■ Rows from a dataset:
:::::

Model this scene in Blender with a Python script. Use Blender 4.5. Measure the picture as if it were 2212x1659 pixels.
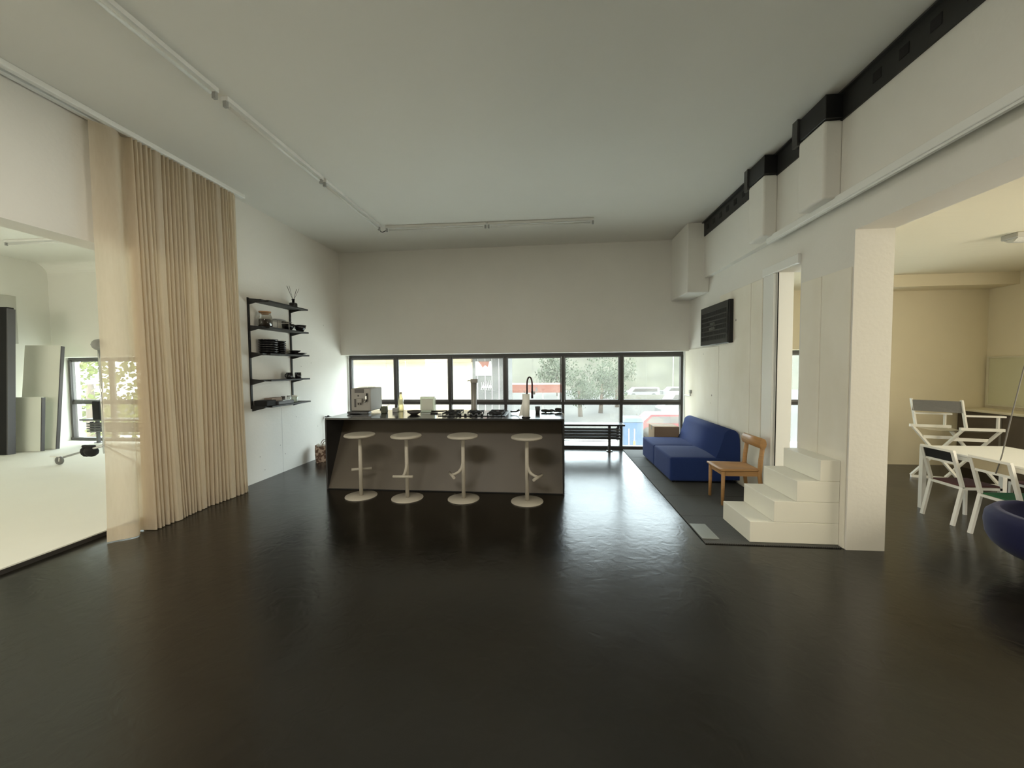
import bpy, bmesh, math, random
from mathutils import Vector, Matrix, Euler
random.seed(7)
PI = math.pi
for o in list(bpy.data.objects): bpy.data.objects.remove(o)
scene = bpy.context.scene
COL = scene.collection

# ------------------------------------------------------------------ camera
CAM_H = 1.52
yaw, pitch, roll, fpx = 0.0982576, 0.0434990, -0.0085407, 831.13
fw = Vector((-math.sin(yaw)*math.cos(pitch), math.cos(yaw)*math.cos(pitch), -math.sin(pitch)))
rt = Vector((math.cos(yaw), math.sin(yaw), 0)); up = rt.cross(fw)
r2 = math.cos(roll)*rt + math.sin(roll)*up
u2 = -math.sin(roll)*rt + math.cos(roll)*up
cam = bpy.data.cameras.new('camera'); cam.sensor_width = 36; cam.lens = fpx/2212*36
cam.clip_start = .05; cam.clip_end = 500
camo = bpy.data.objects.new('camera', cam); COL.objects.link(camo)
camo.matrix_world = Matrix(((r2.x, u2.x, -fw.x, 0), (r2.y, u2.y, -fw.y, 0), (r2.z, u2.z, -fw.z, CAM_H), (0, 0, 0, 1)))
scene.camera = camo

# ------------------------------------------------------------------ world, sun, daylight and added lights
w = bpy.data.worlds.new('overcast_sky'); scene.world = w; w.use_nodes = True
bg = w.node_tree.nodes['Background']; bg.inputs[0].default_value = (.82, .935, 1.0, 1); bg.inputs[1].default_value = 9.6
sd = bpy.data.lights.new('sun', 'SUN'); sd.energy = 5; sd.angle = math.radians(2); sd.color = (1, .93, .80)
so = bpy.data.objects.new('sun', sd); COL.objects.link(so); so.rotation_euler = (math.radians(52), 0, math.radians(-22))
def area(name, loc, rot, sx, sy, energy, color, portal=False):
    l = bpy.data.lights.new(name, 'AREA'); l.shape = 'RECTANGLE'; l.size = sx; l.size_y = sy
    l.energy = energy; l.color = color
    if portal: l.cycles.is_portal = True
    o = bpy.data.objects.new(name, l); COL.objects.link(o); o.location = loc; o.rotation_euler = rot
    return o
TO_MY = (math.radians(-90), 0, 0)     # shines toward -y
TO_PY = (math.radians(90), 0, 0)      # shines toward +y
area('portal_kitchen_window', (-.76, 7.32, .9), TO_MY, 6.3, 1.75, 1, (1, 1, 1), True)
area('portal_studio_window', (-7.3, 7.32, .93), TO_MY, 5.7, 1.75, 1, (1, 1, 1), True)
area('portal_side_window', (3.6, 7.32, .9), TO_MY, 1.7, 1.75, 1, (1, 1, 1), True)
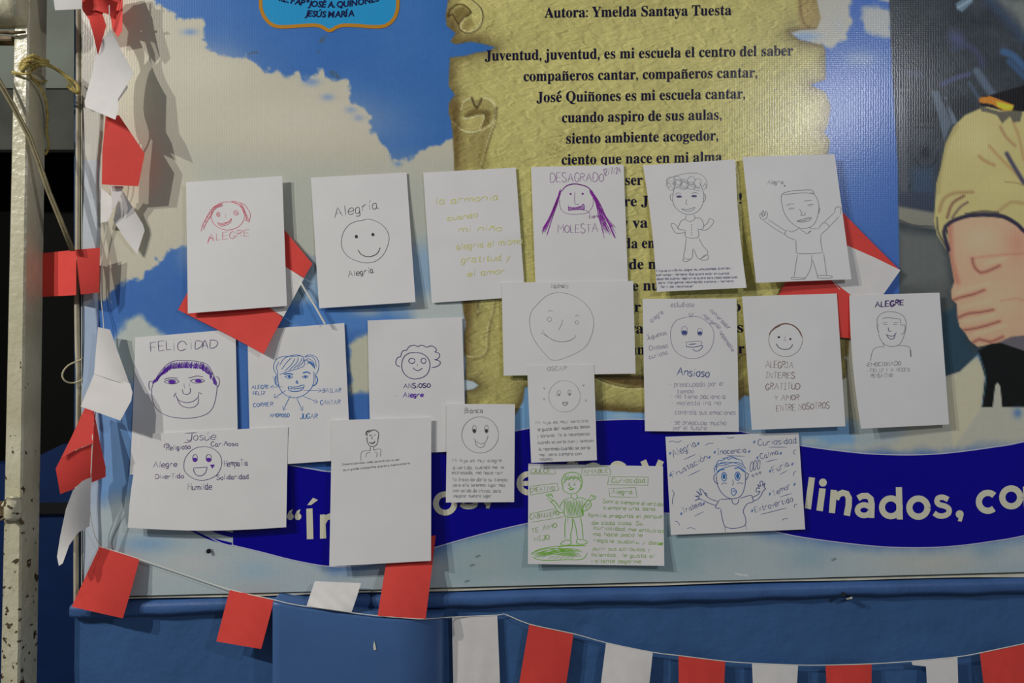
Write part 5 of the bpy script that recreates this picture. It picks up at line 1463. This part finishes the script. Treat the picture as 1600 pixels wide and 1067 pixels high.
m_cord = mat('olive cord', (112, 104, 78), .6, .3, bump=.3, bscale=120, var=.2, vscale=40)
cd = mesh_obj('cord', *merge([tube([W(*p) for p in ((-30, 84, .10), (0, 134, .094), (20, 168, .088), (46, 218, .083), (60, 256, .082), (75, 300, .078), (93, 344, .072), (112, 392, .064))], .0036, 8),
    tube([W(*p) for p in ((-30, 74, .10), (0, 124, .094), (24, 166, .088), (48, 213, .083), (64, 256, .082), (79, 300, .078), (97, 344, .072), (116, 392, .064))], .0022, 8)]), m_cord, smooth=True)
tag(cd, 'taut olive double cord crossing the post diagonally down to the red flag', 'cord')
m_loop = mat('pale cord', (172, 164, 132), .6)
P = [W(*tuple(q)) for q in smoothline([(134, 558, .012), (124, 563, .02), (108, 570, .03), (99, 580, .035), (98, 590, .035), (105, 597, .03), (116, 598, .022), (127, 594, .018), (134, 588, .012)], n=5)]
tag(mesh_obj('cord_loop', *tube(P, .0017, 8), m_loop, smooth=True), 'small loop of pale cord sticking out from the left banner edge', 'cord')
P = [W(*tuple(q)) for q in smoothline([(122, -60, .008), (122.5, 120, .009), (121.5, 300, .008), (121, 420, .008), (120, 470, .009), (121, 540, .009), (122.5, 590, .009), (122, 680, .008), (121, 780, .009), (119, 840, .009), (119, 960, .008)], n=5)]
tag(mesh_obj('cable', *tube(P, .0050, 10), mat('beige cable', (158, 152, 134), .55, var=.15, vscale=15), smooth=True), 'beige cable running down the wall beside the left banner edge', 'cable')
# nails, a staple and paint flakes on the wall
m_flk = mat('bare plaster flake', (196, 190, 172), .8)
def flake(pts, d, label, name='paint_flake', m=m_flk):
    n = len(pts)
    V = [W(x, y, d) for x, y in pts] + [W(x, y, .0005) for x, y in pts]
    F = [tuple(range(n)), tuple(range(n, 2 * n))] + [(i, (i + 1) % n, n + (i + 1) % n, n + i) for i in range(n)]
    tag(mesh_obj(name, V, F, m), label, 'debris')
flake(nums('585 1001 588 1015 584 1016 583 1009'), .072, 'tiny white plaster chip on blue wall below the hanging red flag')
flake(nums('1321 935 1331 932 1332 935 1324 937'), .027, 'pale chip in the blue moulding near a dark nail')
def nail(x, y, d, label):
    P = [W(x, y, .002), W(x, y, d), W(x, y, d + .002), W(x, y, d + .003)]
    tag(mesh_obj('nail', *tube(P, [.002, .002, .0052, .004], 10), mat('dark nail', (40, 42, 50), .5, raw=True, metal=.6)), label, 'nail')
nail(1318, 929, .030, 'dark nail head in the blue moulding at right')
nail(326, 861, .017, 'dark nail in the banner below the left ribbon end')
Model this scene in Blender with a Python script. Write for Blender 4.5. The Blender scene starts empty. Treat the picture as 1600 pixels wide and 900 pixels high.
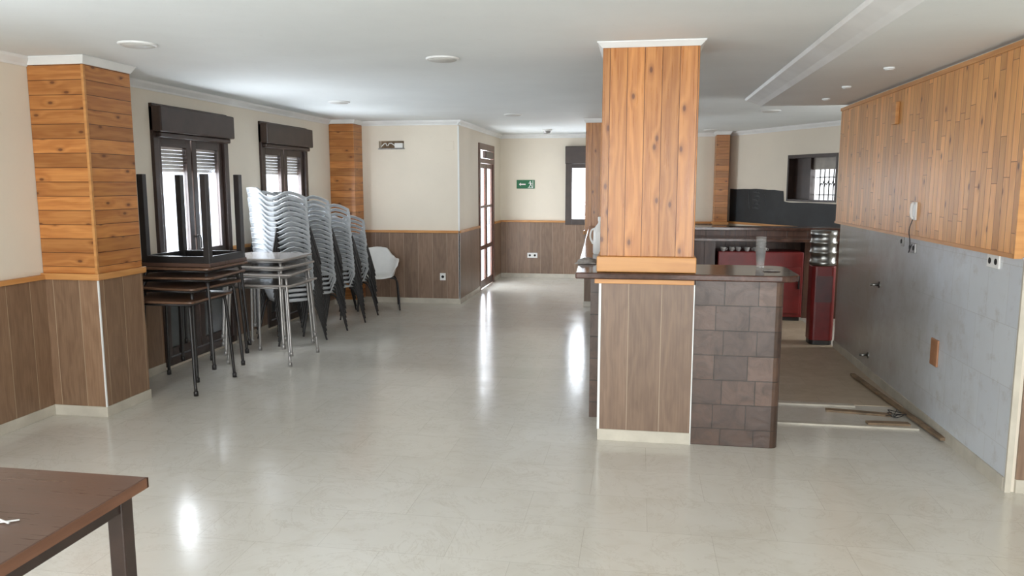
import bpy, math, random
from mathutils import Vector, Matrix
random.seed(7)
SC=bpy.context.scene
COL=bpy.context.collection
# ---------------------------------------------------------------- geometry helper
class G:
    def __init__(s): s.v=[];s.f=[];s.sm=[]
    def add(s,v,f,smooth=False):
        o=len(s.v); s.v+= [tuple(p) for p in v]
        for q in f: s.f.append(tuple(i+o for i in q)); s.sm.append(smooth)
        return s
    def box(s,x0,x1,y0,y1,z0,z1):
        return s.add([(x0,y0,z0),(x1,y0,z0),(x1,y1,z0),(x0,y1,z0),(x0,y0,z1),(x1,y0,z1),(x1,y1,z1),(x0,y1,z1)],
            [(0,3,2,1),(4,5,6,7),(0,1,5,4),(1,2,6,5),(2,3,7,6),(3,0,4,7)])
    def prism(s,poly,z0,z1,smooth=False):
        n=len(poly)
        v=[(p[0],p[1],z0) for p in poly]+[(p[0],p[1],z1) for p in poly]
        return s.add(v,[tuple(range(n-1,-1,-1)),tuple(range(n,2*n))]+[(i,(i+1)%n,n+(i+1)%n,n+i) for i in range(n)],smooth)
    def frust(s,a,b,z0,z1):
        return s.add([(a[0],a[2],z0),(a[1],a[2],z0),(a[1],a[3],z0),(a[0],a[3],z0),(b[0],b[2],z1),(b[1],b[2],z1),(b[1],b[3],z1),(b[0],b[3],z1)],
            [(0,3,2,1),(4,5,6,7),(0,1,5,4),(1,2,6,5),(2,3,7,6),(3,0,4,7)])
    def lathe(s,prof,c=(0,0,0),seg=24,axis='z'):
        v=[];f=[]
        for r,z in prof:
            for i in range(seg):
                a=2*math.pi*i/seg
                p=(r*math.cos(a),r*math.sin(a),z)
                if axis=='x': p=(p[2],p[0],p[1])
                if axis=='y': p=(p[0],p[2],p[1])
                v.append((c[0]+p[0],c[1]+p[1],c[2]+p[2]))
        for j in range(len(prof)-1):
            for i in range(seg):
                k=(i+1)%seg
                f.append((j*seg+i,j*seg+k,(j+1)*seg+k,(j+1)*seg+i))
        s.add(v,f,True)
        if prof[0][0]>1e-3: s.add(v[:seg],[tuple(range(seg-1,-1,-1))])
        if prof[-1][0]>1e-3: s.add(v[-seg:],[tuple(range(seg))])
        return s
    def tube(s,pts,r,seg=8,smooth_iter=0,flat=1.0,up=(0,0,1)):
        P=[Vector(p) for p in pts]
        for _ in range(smooth_iter):
            Q=[P[0]]
            for a,b in zip(P[:-1],P[1:]): Q+= [a*.75+b*.25,a*.25+b*.75]
            Q.append(P[-1]);P=Q
        n=len(P);v=[];f=[]
        prev=None
        for i,p in enumerate(P):
            t=(P[min(i+1,n-1)]-P[max(i-1,0)]).normalized()
            u=prev if prev is not None else Vector(up)
            u=u-t*u.dot(t)
            if u.length<1e-3: u=Vector((1,0,0))-t*t.x
            if u.length<1e-3: u=Vector((0,1,0))-t*t.y
            u.normalize(); prev=u; w=t.cross(u)
            for k in range(seg):
                a=2*math.pi*k/seg
                v.append(p+w*(r*math.cos(a))+u*(r*flat*math.sin(a)))
        for j in range(n-1):
            for i in range(seg):
                k=(i+1)%seg
                f.append((j*seg+i,j*seg+k,(j+1)*seg+k,(j+1)*seg+i))
        return s.add(v,f+[tuple(range(seg-1,-1,-1)),tuple(range(len(v)-seg,len(v)))],True)
    def rot(s,M):
        s.v=[tuple(M@Vector(p)) for p in s.v]; return s
    def obj(s,name,mat,parent=None,bevel=0,label=None,cat=None,kind=None,group=None,loc=None,rotz=0):
        me=bpy.data.meshes.new(name); me.from_pydata(s.v,[],s.f)
        for p,b in zip(me.polygons,s.sm): p.use_smooth=b
        me.materials.append(mat)
        import bmesh
        bm=bmesh.new(); bm.from_mesh(me); bmesh.ops.recalc_face_normals(bm,faces=bm.faces); bm.to_mesh(me); bm.free()
        o=bpy.data.objects.new(name,me); COL.objects.link(o)
        if parent: o.parent=parent
        if loc: o.location=loc
        if rotz: o.rotation_euler=(0,0,rotz)
        if bevel:
            m=o.modifiers.new('b','BEVEL'); m.width=bevel; m.segments=2; m.limit_method='ANGLE'
        meta(o,label,cat,kind,group); return o
def meta(o,label=None,cat=None,kind=None,group=None):
    if label: o['label']=label
    if cat: o['category']=cat
    if kind: o['kind']=kind
    if group: o['group']=group
def empty(name,loc=(0,0,0),rotz=0,label=None,cat=None,kind=None,group=None):
    o=bpy.data.objects.new(name,None); COL.objects.link(o); o.location=loc; o.rotation_euler=(0,0,rotz); o.empty_display_size=.1
    meta(o,label,cat,kind,group); return o
def clone(root,loc,rotz,group=None,label=None,tilt=0):
    n=root.copy(); COL.objects.link(n); n.location=loc; n.rotation_euler=(tilt,0,rotz)
    if group: n['group']=group
    if label: n['label']=label
    for c in list(root.children):
        if c.type!='MESH': continue
        d=c.copy(); COL.objects.link(d); d.parent=n
    return n
# ---------------------------------------------------------------- materials
class NB:
    def __init__(s,name):
        s.m=bpy.data.materials.new(name); s.m.use_nodes=True; s.nt=s.m.node_tree
        s.b=s.nt.nodes['Principled BSDF']; s._pos=None
    def n(s,t,**kw):
        x=s.nt.nodes.new(t)
        for k,v in kw.items(): setattr(x,k,v)
        return x
    def set(s,sock,v):
        if isinstance(v,bpy.types.NodeSocket): s.nt.links.new(v,sock)
        elif v is not None: sock.default_value=v
    def math(s,op,a,b=None,c=None,clamp=False):
        x=s.n('ShaderNodeMath',operation=op); x.use_clamp=clamp
        s.set(x.inputs[0],a); s.set(x.inputs[1],b)
        if c is not None: s.set(x.inputs[2],c)
        return x.outputs[0]
    def xyz(s):
        if s._pos is None:
            g=s.n('ShaderNodeNewGeometry'); sp=s.n('ShaderNodeSeparateXYZ'); s.nt.links.new(g.outputs['Position'],sp.inputs[0]); s._pos=sp.outputs; s.P=g.outputs['Position']
        return s._pos
    def comb(s,a,b,c=0.):
        x=s.n('ShaderNodeCombineXYZ'); s.set(x.inputs[0],a);s.set(x.inputs[1],b);s.set(x.inputs[2],c); return x.outputs[0]
    def white(s,w):
        x=s.n('ShaderNodeTexWhiteNoise',noise_dimensions='1D'); s.set(x.inputs['W'],w); return x.outputs['Value']
    def noise(s,vec,scale,detail=4,rough=.55,dist=0):
        x=s.n('ShaderNodeTexNoise'); s.set(x.inputs['Vector'],vec); x.inputs['Scale'].default_value=scale; x.inputs['Detail'].default_value=detail
        x.inputs['Roughness'].default_value=rough; x.inputs['Distortion'].default_value=dist; return x.outputs[0]
    def mix(s,fac,a,b,blend='MIX'):
        x=s.n('ShaderNodeMix',data_type='RGBA',blend_type=blend)
        s.set(x.inputs[0],fac)
        for k,v in ((6,a),(7,b)):
            if isinstance(v,(tuple,list)): v=(*v[:3],1)
            s.set(x.inputs[k],v)
        return x.outputs[2]
    def mr(s,v,a,b,c=0.,d=1.):
        x=s.n('ShaderNodeMapRange'); x.clamp=True; s.set(x.inputs[0],v)
        for i,q in enumerate((a,b,c,d)): s.set(x.inputs[i+1],q)
        return x.outputs[0]
    def bump(s,h,st=.3,dist=.01):
        x=s.n('ShaderNodeBump'); x.inputs['Strength'].default_value=st; x.inputs['Distance'].default_value=dist
        s.set(x.inputs['Height'],h); s.nt.links.new(x.outputs[0],s.b.inputs['Normal'])
    def col(s,c):
        if isinstance(c,(tuple,list)): c=(*c[:3],1)
        s.set(s.b.inputs['Base Color'],c)
    def rough(s,v): s.set(s.b.inputs['Roughness'],v)
def plain(name,c,rough=.5,metal=0,var=.12,scale=6,bump=0,spec=None):
    k=NB(name); k.xyz()
    n=k.noise(k.P,scale,4)
    k.col(k.mix(k.mr(n,.3,.7),tuple(x*(1-var) for x in c),tuple(min(1,x*(1+var)) for x in c)))
    k.rough(rough); k.b.inputs['Metallic'].default_value=metal
    if spec is not None: k.b.inputs['Specular IOR Level'].default_value=spec
    if bump: k.bump(k.noise(k.P,scale*8,3),bump,.005)
    return k.m
def wood(name,c1,c2,groove,w,dirn='V',knots=1,rough=.35,gw=.02,ring=60.,off=0.,var=.35,stretch=.5,knotc=(.13,.04,.012),nm=30.,rw=.5,joint=0):
    k=NB(name); X,Y,Z=k.xyz()
    s_=k.math('ADD',k.math('ADD',X,Y),20.+off)
    if dirn=='V': p,q=s_,Z
    elif dirn=='H': p,q=Z,s_
    elif dirn=='FX': p,q=Y,X
    else: p,q=X,Y
    t=k.math('DIVIDE',p,w); idx=k.math('FLOOR',t); fr=k.math('FRACT',t)
    rnd=k.white(idx)
    jm=None
    if joint:
        tt=k.math('DIVIDE',k.math('ADD',q,k.math('MULTIPLY',rnd,joint*3)),joint)
        seg=k.math('FLOOR',tt); fj=k.math('FRACT',tt)
        rnd=k.white(k.math('ADD',idx,k.math('MULTIPLY',seg,17.31)))
        ej=k.math('MINIMUM',fj,k.math('SUBTRACT',1.,fj)); jm=k.mr(ej,.002,.004,.8,0.)
    z3=k.math('MULTIPLY',rnd,37.)
    v1=k.comb(k.math('MULTIPLY',p,3.),k.math('MULTIPLY',q,stretch),z3)
    n=k.noise(v1,2.2,3,.5)
    if knots:
        vo=k.n('ShaderNodeTexVoronoi',voronoi_dimensions='2D'); vo.inputs['Scale'].default_value=1.
        k.set(vo.inputs['Vector'],k.comb(k.math('MULTIPLY',p,1/.15),k.math('ADD',k.math('MULTIPLY',q,1/.30),k.math('MULTIPLY',idx,.37))))
        d=vo.outputs['Distance']
        sp=k.n('ShaderNodeSeparateColor'); k.set(sp.inputs[0],vo.outputs['Color'])
        on=k.math('LESS_THAN',sp.outputs[0],.6*knots)
        n=k.math('ADD',n,k.math('MULTIPLY',k.math('MULTIPLY',k.mr(d,.0,.3,1.,0.),on),.14))
    sn=k.math('SINE',k.math('ADD',k.math('MULTIPLY',p,ring),k.math('MULTIPLY',n,nm)))
    sn=k.mr(sn,-1,1)
    v2=k.comb(k.math('MULTIPLY',p,60.),k.math('MULTIPLY',q,2.2),z3)
    n2=k.noise(v2,1.6,4,.6)
    g=k.math('ADD',k.math('MULTIPLY',sn,rw),k.math('MULTIPLY',k.mr(n2,.25,.75),1-rw))
    c=k.mix(g,c1,c2)
    c=k.mix(1.,c,k.comb(*[k.math('ADD',k.math('MULTIPLY',rnd,var),1-var/2)]*3),'MULTIPLY')
    if knots:
        r1=k.math('MULTIPLY',k.mr(d,.04,.15,1.,0.),on)
        c=k.mix(k.math('MULTIPLY',r1,.4),c,knotc)
        r2=k.math('MULTIPLY',k.mr(d,.04,.075,1.,0.),on)
        c=k.mix(k.math('MULTIPLY',r2,.85),c,knotc)
    e=k.math('MINIMUM',fr,k.math('SUBTRACT',1.,fr))
    gm=k.mr(e,gw*.5,gw,1.,0.)
    if jm is not None: gm=k.math('MAXIMUM',gm,jm)
    c=k.mix(gm,c,groove)
    k.col(c); k.rough(k.mr(n2,.2,.8,rough-.05,rough+.12))
    k.bump(k.math('SUBTRACT',k.math('MULTIPLY',n2,.15),gm),.35,.004)
    return k.m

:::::

■ DIRECTION: Give the number of lines above that hold the word "Python", and nothing more.

■ ANSWER IN FULL: 2